Political analysts say the fight this time is between the Left and the BJP, and both will try hard to swing away votes from the Congress. The TMC, on the other hand, will try to maximise the opportunity of a fractured vote bank. “Raiganj is not a Left stronghold. It is a seat which was strongly loyal to the Congress, with Left winning in between. There is a core Congress vote bank which Deepa Dasmunshi is banking upon. However, that vote bank has been eroded as Kanaiya Lal Agarwal has moved from the Congress to contest from this seat on a TMC ticket,” says political analyst Shikha Mukherjee, who believes that Congress does have a strong chance of winning.
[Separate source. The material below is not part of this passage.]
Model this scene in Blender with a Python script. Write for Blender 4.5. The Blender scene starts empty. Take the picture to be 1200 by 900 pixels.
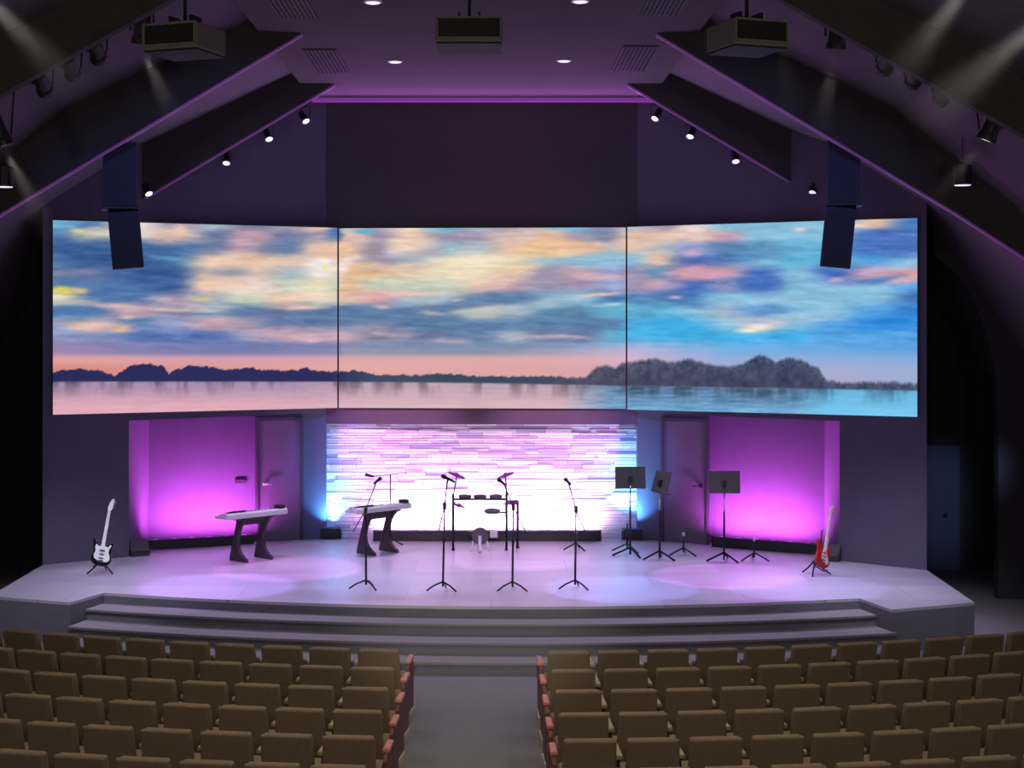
import bpy, bmesh, math, random
import numpy as np
from mathutils import Vector, Matrix

random.seed(11)
PI = math.pi
C = bpy.context.scene.collection
F, CX, CY, EYE = 1800.0, 575.0, 378.0, 4.5      # focal length and vanishing point of the photo, eye height (m)
ZS = 0.6                                        # stage height


def P(px, py, y):
    return Vector(((px - CX) * y / F, y, EYE - (py - CY) * y / F))


def G(px, py, z=ZS):
    return P(px, py, F * (EYE - z) / (py - CY))


def lin(c):
    return tuple((v / 255 / 12.92) if v / 255 <= 0.04045 else ((v / 255 + 0.055) / 1.055) ** 2.4 for v in c)


# ------------------------------------------------------------------ materials
def mat(name, col, rough=0.6, metal=0.0, emit=None, strength=1.0, noise=0.0, scale=8.0, bump=0.0, bscale=60.0, stretch=None, spec=0.5):
    m = bpy.data.materials.new(name)
    m.use_nodes = True
    nt = m.node_tree
    b = nt.nodes['Principled BSDF']
    c = lin(col)
    b.inputs['Base Color'].default_value = (*c, 1)
    b.inputs['Roughness'].default_value = rough
    b.inputs['Metallic'].default_value = metal
    b.inputs['Specular IOR Level'].default_value = spec
    if emit:
        b.inputs['Emission Color'].default_value = (*lin(emit), 1)
        b.inputs['Emission Strength'].default_value = strength
    if noise or bump:
        tc = nt.nodes.new('ShaderNodeTexCoord')
        mp = nt.nodes.new('ShaderNodeMapping')
        if stretch:
            mp.inputs['Scale'].default_value = stretch
        nt.links.new(tc.outputs['Object'], mp.inputs['Vector'])
    if noise:
        n = nt.nodes.new('ShaderNodeTexNoise')
        n.inputs['Scale'].default_value = scale
        n.inputs['Detail'].default_value = 5
        nt.links.new(mp.outputs['Vector'], n.inputs['Vector'])
        r = nt.nodes.new('ShaderNodeValToRGB')
        r.color_ramp.elements[0].position = 0.3
        r.color_ramp.elements[1].position = 0.7
        r.color_ramp.elements[0].color = (*[v * (1 - noise) for v in c], 1)
        r.color_ramp.elements[1].color = (*[min(1, v * (1 + noise)) for v in c], 1)
        nt.links.new(n.outputs['Fac'], r.inputs['Fac'])
        nt.links.new(r.outputs['Color'], b.inputs['Base Color'])
    if bump:
        n2 = nt.nodes.new('ShaderNodeTexNoise')
        n2.inputs['Scale'].default_value = bscale
        n2.inputs['Detail'].default_value = 4
        nt.links.new(mp.outputs['Vector'], n2.inputs['Vector'])
        bp = nt.nodes.new('ShaderNodeBump')
        bp.inputs['Strength'].default_value = bump
        bp.inputs['Distance'].default_value = 0.01
        nt.links.new(n2.outputs['Fac'], bp.inputs['Height'])
        nt.links.new(bp.outputs['Normal'], b.inputs['Normal'])
    return m


M = dict(
    wall=mat('wall_paint', (92, 86, 108), 0.85, noise=0.05, scale=3, bump=0.15),
    upper=mat('upper_wall_paint', (88, 78, 86), 0.85, noise=0.05, scale=3, bump=0.15),
    door=mat('door_paint', (100, 94, 112), 0.6, noise=0.04, scale=4),
    doorframe=mat('door_frame_paint', (62, 58, 70), 0.6, noise=0.04, scale=4),
    dark=mat('dark_wall_paint', (54, 52, 56), 0.9, noise=0.08, scale=2),
    bluedoor=mat('blue_grey_door_paint', (72, 84, 112), 0.7, noise=0.05, scale=3),
    ceil=mat('ceiling_paint', (78, 72, 74), 0.9, noise=0.04, scale=3),
    slope=mat('vault_paint', (98, 88, 98), 0.9, noise=0.05, scale=3),
    fin=mat('beam_paint', (66, 62, 62), 0.9, noise=0.08, scale=3),
    carpet=mat('aisle_carpet', (116, 112, 114), 0.95, noise=0.25, scale=45, bump=0.6, bscale=150),
    step=mat('step_carpet', (118, 115, 114), 0.8, noise=0.07, scale=3, stretch=(0.3, 6, 6), bump=0.2),
    riser=mat('stage_front_paint', (98, 97, 108), 0.8, noise=0.08, scale=3),
    black=mat('black_plastic', (26, 26, 28), 0.5, noise=0.1, scale=20),
    bar=mat('led_bar_housing', (40, 42, 44), 0.55, noise=0.1, scale=10),
    navy=mat('navy_speaker_paint', (62, 70, 96), 0.6, noise=0.1, scale=30, bump=0.4, bscale=200),
    grille=mat('speaker_grille', (54, 62, 86), 0.7, noise=0.2, scale=90, bump=0.6, bscale=250),
    metal=mat('black_steel', (40, 38, 46), 0.4, 0.6, noise=0.1, scale=20),
    chrome=mat('chrome_tube', (200, 200, 206), 0.2, 1.0, noise=0.05, scale=20),
    desk=mat('music_desk_steel', (84, 88, 84), 0.5, 0.1, noise=0.05, scale=8),
    projgrey=mat('projector_casing', (120, 118, 108), 0.6, noise=0.05, scale=10),
    projdark=mat('projector_grille', (30, 30, 26), 0.7, noise=0.2, scale=80),
    fabric=mat('tan_seat_fabric', (128, 109, 84), 0.95, noise=0.14, scale=90, bump=0.4, bscale=220),
    shell=mat('brown_seat_back', (116, 98, 78), 0.9, noise=0.14, scale=60, bump=0.4, bscale=180),
    arm=mat('tan_armrest', (164, 146, 108), 0.5, noise=0.1, scale=20),
    wood=mat('mahogany_panel', (92, 48, 42), 0.45, noise=0.25, scale=6, stretch=(12, 12, 1)),
    woodarm=mat('varnished_wood_arm', (192, 122, 102), 0.3, noise=0.2, scale=10, stretch=(12, 1, 12)),
    foot=mat('cream_steel_foot', (168, 160, 136), 0.5, noise=0.08, scale=10),
    white=mat('white_lacquer', (236, 234, 236), 0.35, noise=0.03, scale=8),
    cream=mat('cream_keys', (240, 236, 210), 0.4, noise=0.03, scale=8),
    blacklac=mat('black_lacquer', (24, 24, 26), 0.2, noise=0.05, scale=8),
    red=mat('red_lacquer', (168, 38, 34), 0.25, noise=0.15, scale=6),
    maple=mat('maple_neck', (206, 188, 186), 0.4, noise=0.08, scale=12),
    legdark=mat('keyboard_stand_grey', (62, 60, 60), 0.5, noise=0.08, scale=10),
    cymbal=mat('purple_cymbal_rubber', (158, 52, 172), 0.5, noise=0.1, scale=14),
    pad=mat('drum_pad_mesh', (70, 66, 78), 0.6, noise=0.1, scale=40),
    silver=mat('silver_plastic', (196, 200, 206), 0.35, noise=0.05, scale=10),
    lens=mat('lit_lens', (240, 240, 250), 0.3, emit=(235, 232, 248), strength=1.0, noise=0.02, scale=10),
    lensdim=mat('blue_lens', (40, 44, 110), 0.3, emit=(50, 56, 130), strength=0.5, noise=0.05, scale=10),
    led=mat('purple_led_strip', (150, 60, 170), 0.5, emit=(108, 42, 122), strength=1.0, noise=0.03, scale=4),
    glowdim=mat('dim_purple_glow_strip', (120, 60, 140), 0.5, emit=(62, 32, 74), strength=1.0, noise=0.03, scale=4),
    vent=mat('vent_steel', (56, 52, 58), 0.6, noise=0.05, scale=10),
    ventdark=mat('vent_slots', (18, 16, 18), 0.8, noise=0.05, scale=10),
)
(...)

The BJP, on its part, is hoping to gain ground in the North Bengal constituencies with heavy campaigning, including campaigns by Prime Minister Narendra Modi. The party is looking to win the voters’ confidence in areas bordering Bangladesh with its NRC and development pitch.
The TMC is fighting the battle in its own style -- trying to gain minority votes since many voters see party supremo Mamata Banerjee as a strong voice against Modi’s NRC echo. Banerjee has also been ambitiously reaching out to voters across the state in her bid to sweep all of 42 seats.
The TMC is currently in the eye of controversy over Bangladeshi actor Ferdous Ahmed’s visa being cancelled by the ministry of home affairs after he campaigned in Raiganj for TMC candidate Kanaihya Lal Agarwal.
The BJP had raised the issue with the Election Commission, over the Bangladeshi actor campaigning for party, which it said violates the model code of conduct. The party also saw this as TMC’s strategy to appease the minority vote bank in Raiganj. “The TMC might gain the minority votes as Mamata is seen as a strong voice against Modi and NRC. The minority community sees a crises with the NRC. The BJP has less chances of gaining ground here,” points out Uddayan Bandhopadhyay, political analyst.
Apart from this four pronged battle, the Congress and Left are at the centre of a bigger tussle. Of the seven assembly seats in the Raiganj Lok Sabha constituency, three were with the Congress, two with the TMC and two with the Left. After Congress’s Islampur MLA Kanhaiya Lal Agarwal switched over to TMC, Congress has one seat less and the TMC one more to gain.
The BJP, which was nowhere in the picture during the 2016 assembly elections, came in second after the TMC in the 2018 panchayat elections. The party is now hoping that the results of the rural polls will be a reason for them to gain mileage, coupled with a fractured vote bank in this four-cornered battle in Raigunj constituency.